Schulten bautizó a Tartessos como la civilización más antigua de occidente. Se desarrolló desde finales del bronce hasta el hierro pleno, desde el siglo X hasta el V a C. Gracias a los marinos griegos conocemos nombres propios, como ya vimos, de sus monarcas y sus mitos, lo que no ocurre con ninguna otra cultura contemporánea de la zona. Estrabón afirmó que los turdetanos –descendientes de los tartesios– fueron los más cultos de entre los pueblos íberos, pues tuvieron leyes escritas en verso con más de seis mil años de antigüedad. La influencia tartésica se extendió por toda Andalucía, Extremadura y el sur de Portugal, teniendo su eje en el triángulo Cádiz, Huelva y Sevilla.
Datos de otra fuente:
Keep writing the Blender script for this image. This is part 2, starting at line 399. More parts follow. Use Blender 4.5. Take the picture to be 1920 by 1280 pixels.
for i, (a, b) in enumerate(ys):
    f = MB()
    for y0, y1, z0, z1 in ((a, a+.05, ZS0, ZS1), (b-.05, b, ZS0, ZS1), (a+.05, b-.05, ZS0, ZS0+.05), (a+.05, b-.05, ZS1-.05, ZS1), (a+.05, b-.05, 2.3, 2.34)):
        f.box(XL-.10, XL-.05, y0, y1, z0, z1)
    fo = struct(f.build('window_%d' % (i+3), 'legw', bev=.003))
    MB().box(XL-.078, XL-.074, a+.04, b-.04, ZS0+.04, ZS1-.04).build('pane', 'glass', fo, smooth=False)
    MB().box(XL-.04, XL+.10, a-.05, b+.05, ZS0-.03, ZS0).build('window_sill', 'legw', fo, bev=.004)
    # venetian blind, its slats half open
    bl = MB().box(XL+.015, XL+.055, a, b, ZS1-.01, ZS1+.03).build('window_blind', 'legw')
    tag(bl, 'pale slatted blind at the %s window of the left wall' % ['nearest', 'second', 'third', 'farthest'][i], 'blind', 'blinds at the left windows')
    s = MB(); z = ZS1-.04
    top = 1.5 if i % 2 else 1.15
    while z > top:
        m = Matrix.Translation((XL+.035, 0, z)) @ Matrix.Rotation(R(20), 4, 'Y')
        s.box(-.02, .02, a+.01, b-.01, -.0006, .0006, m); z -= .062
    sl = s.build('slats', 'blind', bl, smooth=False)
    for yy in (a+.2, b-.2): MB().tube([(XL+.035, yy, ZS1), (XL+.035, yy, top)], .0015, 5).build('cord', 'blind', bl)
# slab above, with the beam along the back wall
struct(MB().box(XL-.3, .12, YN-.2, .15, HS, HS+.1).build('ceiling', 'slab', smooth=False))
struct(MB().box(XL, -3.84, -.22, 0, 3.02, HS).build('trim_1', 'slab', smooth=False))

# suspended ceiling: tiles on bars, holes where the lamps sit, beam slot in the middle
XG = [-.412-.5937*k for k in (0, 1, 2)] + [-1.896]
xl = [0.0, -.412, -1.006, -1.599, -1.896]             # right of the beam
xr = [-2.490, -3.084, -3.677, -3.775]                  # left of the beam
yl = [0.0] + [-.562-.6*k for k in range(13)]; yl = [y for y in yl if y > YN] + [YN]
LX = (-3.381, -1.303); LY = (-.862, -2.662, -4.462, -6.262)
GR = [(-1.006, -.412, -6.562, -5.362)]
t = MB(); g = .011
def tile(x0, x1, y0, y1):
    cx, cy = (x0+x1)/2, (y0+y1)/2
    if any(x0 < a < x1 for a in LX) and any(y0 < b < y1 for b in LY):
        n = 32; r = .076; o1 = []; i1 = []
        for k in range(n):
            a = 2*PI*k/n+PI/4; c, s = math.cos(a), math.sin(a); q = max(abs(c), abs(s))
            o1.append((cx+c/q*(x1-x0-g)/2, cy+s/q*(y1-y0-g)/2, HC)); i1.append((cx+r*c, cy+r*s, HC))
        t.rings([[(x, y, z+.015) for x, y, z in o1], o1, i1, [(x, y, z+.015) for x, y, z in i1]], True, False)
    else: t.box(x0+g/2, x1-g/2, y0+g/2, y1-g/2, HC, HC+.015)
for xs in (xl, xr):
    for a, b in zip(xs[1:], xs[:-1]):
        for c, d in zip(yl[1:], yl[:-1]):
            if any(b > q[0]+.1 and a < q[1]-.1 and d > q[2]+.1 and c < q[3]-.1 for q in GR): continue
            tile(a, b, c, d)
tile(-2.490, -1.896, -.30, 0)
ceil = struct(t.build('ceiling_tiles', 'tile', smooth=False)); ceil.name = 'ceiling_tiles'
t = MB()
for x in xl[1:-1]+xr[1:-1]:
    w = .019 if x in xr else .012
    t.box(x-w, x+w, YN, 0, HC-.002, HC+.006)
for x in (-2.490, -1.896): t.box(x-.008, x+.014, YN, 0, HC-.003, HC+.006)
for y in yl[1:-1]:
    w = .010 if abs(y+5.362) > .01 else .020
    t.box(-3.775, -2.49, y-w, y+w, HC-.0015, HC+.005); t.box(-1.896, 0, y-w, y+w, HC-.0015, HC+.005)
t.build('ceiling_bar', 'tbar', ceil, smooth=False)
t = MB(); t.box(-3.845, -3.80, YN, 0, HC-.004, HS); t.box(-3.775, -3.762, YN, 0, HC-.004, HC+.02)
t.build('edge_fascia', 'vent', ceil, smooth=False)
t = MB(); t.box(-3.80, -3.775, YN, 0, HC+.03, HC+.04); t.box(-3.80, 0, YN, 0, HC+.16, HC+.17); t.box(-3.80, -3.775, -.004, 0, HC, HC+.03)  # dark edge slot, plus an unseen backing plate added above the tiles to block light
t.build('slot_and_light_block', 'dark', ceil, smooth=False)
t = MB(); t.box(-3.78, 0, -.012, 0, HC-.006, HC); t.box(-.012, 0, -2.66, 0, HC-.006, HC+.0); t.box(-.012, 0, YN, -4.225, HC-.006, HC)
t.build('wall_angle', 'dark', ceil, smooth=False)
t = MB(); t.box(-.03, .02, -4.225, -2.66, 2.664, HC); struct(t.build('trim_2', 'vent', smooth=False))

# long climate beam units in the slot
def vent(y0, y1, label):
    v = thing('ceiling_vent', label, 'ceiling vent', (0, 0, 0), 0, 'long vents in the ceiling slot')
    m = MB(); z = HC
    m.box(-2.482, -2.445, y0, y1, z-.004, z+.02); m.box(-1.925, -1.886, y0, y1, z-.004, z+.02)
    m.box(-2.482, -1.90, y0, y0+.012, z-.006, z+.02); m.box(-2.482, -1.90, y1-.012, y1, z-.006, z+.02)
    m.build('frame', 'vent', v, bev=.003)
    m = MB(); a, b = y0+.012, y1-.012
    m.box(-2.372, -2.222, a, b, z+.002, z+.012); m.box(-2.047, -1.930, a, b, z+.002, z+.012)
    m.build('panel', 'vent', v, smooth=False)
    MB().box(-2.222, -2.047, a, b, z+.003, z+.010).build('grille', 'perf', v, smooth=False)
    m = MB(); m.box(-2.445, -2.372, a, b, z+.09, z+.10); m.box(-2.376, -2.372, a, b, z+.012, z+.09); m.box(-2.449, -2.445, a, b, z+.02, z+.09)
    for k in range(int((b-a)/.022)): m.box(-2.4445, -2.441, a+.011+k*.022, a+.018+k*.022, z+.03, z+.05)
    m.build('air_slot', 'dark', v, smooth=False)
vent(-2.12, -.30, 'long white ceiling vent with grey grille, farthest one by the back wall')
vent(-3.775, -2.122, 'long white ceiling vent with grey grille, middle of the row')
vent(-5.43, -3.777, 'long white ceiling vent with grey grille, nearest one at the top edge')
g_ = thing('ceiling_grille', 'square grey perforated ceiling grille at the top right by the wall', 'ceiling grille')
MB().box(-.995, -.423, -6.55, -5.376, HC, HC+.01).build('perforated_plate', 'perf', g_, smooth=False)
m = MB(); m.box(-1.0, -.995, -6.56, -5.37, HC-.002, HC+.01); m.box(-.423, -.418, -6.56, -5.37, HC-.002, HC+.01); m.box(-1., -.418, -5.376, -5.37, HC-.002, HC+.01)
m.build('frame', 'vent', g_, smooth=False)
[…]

Una civilización milenaria, que asombró a sus contemporáneos por sus riquezas mineras en plata, cobre y bronce, obtenido por aleación con el estaño de las Casitérides. Sus restos se encuentran bajo nuestro suelo y queremos y debemos conocerlo. La arqueología tiene la palabra, ya beberemos los divulgadores de sus descubrimientos y hallazgos.